Pelo caminho, vão cumprimentando os vizinhos, quase todos participantes nos filmes de Basil. “Aquele ali todo sorridente fez de vilão em O Fim do Mundo”, aponta. E o que se sente, na realidade, é uma comunhão com estas ruas, com esta gente. Eliana e Basil são heróis mas não se comportam como heróis e trocam abraços não encenados. Basil quer saber como os amigos estão, se está tudo bem. Como no seu cinema, o que conta são as pessoas e nesta visita guiada não se sente perigo mesmo quando se percebe que há tráfico de droga. “Aqui não há assaltos”, alguém diz. O smartphone do jornalista fica caído num rua e um rapaz de origem africana, dez minutos depois , está a devolvê-lo. “Estás em casa!”, ouve-se. O estigma de sanzala ou bairro de barracas intransponível existe mas devia ser desfeito. Este pedaço de muitas Àfricas tem gente boa, gente em quem Basil sente uma necessidade de contar as suas histórias e de mostrar este mundo fechado à saída de Lisboa, a mesma Lisboa que a 15 minutos de comboio tem tuk-tuks e engarrafamentos de turistas.

Paragem no café

Uma paragem num café . O espaço social documenta a memória de um bairro com mistura.
PAULO SPRANGER/Global Imagens

Paramos no Farol Café e parece que estamos no meio de uma história de Manga D'Terra. Nuno, o dono, tem orgulho na decoração benfiquista. Ao lado estão a Lucinda e o Patão, casal no filme, casal verdadeiro aqui à nossa frente. Mas será que no filme estão a ser eles próprios? O método de Basil é mais complexo: “no cinema eles resolvem certas coisas entre eles com os diálogos que se improvisam”. Esta é a beleza do cinema que parte do real...

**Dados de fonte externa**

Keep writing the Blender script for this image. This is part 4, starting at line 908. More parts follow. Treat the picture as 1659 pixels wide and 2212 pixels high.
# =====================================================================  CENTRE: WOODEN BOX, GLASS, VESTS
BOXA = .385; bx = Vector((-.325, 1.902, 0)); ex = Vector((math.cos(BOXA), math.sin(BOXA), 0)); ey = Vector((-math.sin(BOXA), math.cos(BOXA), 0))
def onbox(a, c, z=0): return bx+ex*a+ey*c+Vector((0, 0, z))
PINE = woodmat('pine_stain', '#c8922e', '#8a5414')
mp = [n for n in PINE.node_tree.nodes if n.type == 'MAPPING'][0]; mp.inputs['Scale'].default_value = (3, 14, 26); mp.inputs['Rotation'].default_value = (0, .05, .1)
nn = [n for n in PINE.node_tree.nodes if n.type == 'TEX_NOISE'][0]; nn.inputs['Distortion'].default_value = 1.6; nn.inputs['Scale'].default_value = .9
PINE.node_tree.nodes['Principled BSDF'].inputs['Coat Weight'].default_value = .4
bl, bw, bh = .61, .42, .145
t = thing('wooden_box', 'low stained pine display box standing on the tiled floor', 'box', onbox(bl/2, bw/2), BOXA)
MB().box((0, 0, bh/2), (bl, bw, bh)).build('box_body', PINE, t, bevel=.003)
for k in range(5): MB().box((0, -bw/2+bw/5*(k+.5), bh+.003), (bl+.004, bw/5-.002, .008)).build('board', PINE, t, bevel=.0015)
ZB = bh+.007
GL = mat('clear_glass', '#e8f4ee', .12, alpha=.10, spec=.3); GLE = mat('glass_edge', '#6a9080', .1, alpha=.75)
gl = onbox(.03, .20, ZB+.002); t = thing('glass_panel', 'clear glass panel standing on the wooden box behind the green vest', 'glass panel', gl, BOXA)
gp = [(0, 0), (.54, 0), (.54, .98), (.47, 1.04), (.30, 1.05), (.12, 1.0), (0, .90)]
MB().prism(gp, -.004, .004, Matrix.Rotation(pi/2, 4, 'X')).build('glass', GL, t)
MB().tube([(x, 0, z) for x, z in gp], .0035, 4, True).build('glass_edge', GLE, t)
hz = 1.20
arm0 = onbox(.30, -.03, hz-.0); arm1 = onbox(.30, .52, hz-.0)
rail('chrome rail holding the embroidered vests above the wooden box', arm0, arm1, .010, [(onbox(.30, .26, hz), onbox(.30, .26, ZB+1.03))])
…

Antes de entrarmos na “estrada militar” do bairro que vemos no filme, Tuna, que também conhecemos do filme, brinca com Basil e a dada altura, solta uma máxima: “até me salta a rasta!”. Percebe-se o fascínio de Basil por estas personagens maiores do que a vida, maiores do que o cinema.

O cinema a nascer das ruínas

Manga d'Terra – o cinema do real a ficar terno...

Entre vegetação e ruínas, entramos numa casa a cair aos bocados e vemos a paisagem da Amadora lá ao longe. Pergunto pelo estúdio de hip-hop que está no filme. “Já desapareceu”, avisa Basil. É preciso não esquecer que está tudo a desaparecer, mas dos décors do filme vemos como uma garagem foi transformada em restaurante falso. E reconhecem-se também alguns carreirinhos que faziam parte dos caminhos de 2720, a curta de Basil que recentemente esteve na estrada e mostrava também mais desse bairro.

E será que as imagens de repressão policial no filme acontecem muitas vezes? “Sim, é um terror. As investidas policiais são muito violentas. Creio que é mesmo terrorismo oficial”, alerta o realizador. Seguramente, a música que nasce deste filme soa como um bálsamo, um grito de dignidade de quem vive num canto de Portugal e reclama pela sua cultura e identidade. A voz linda de Eliana Rosa é um bálsamo anti-ódio.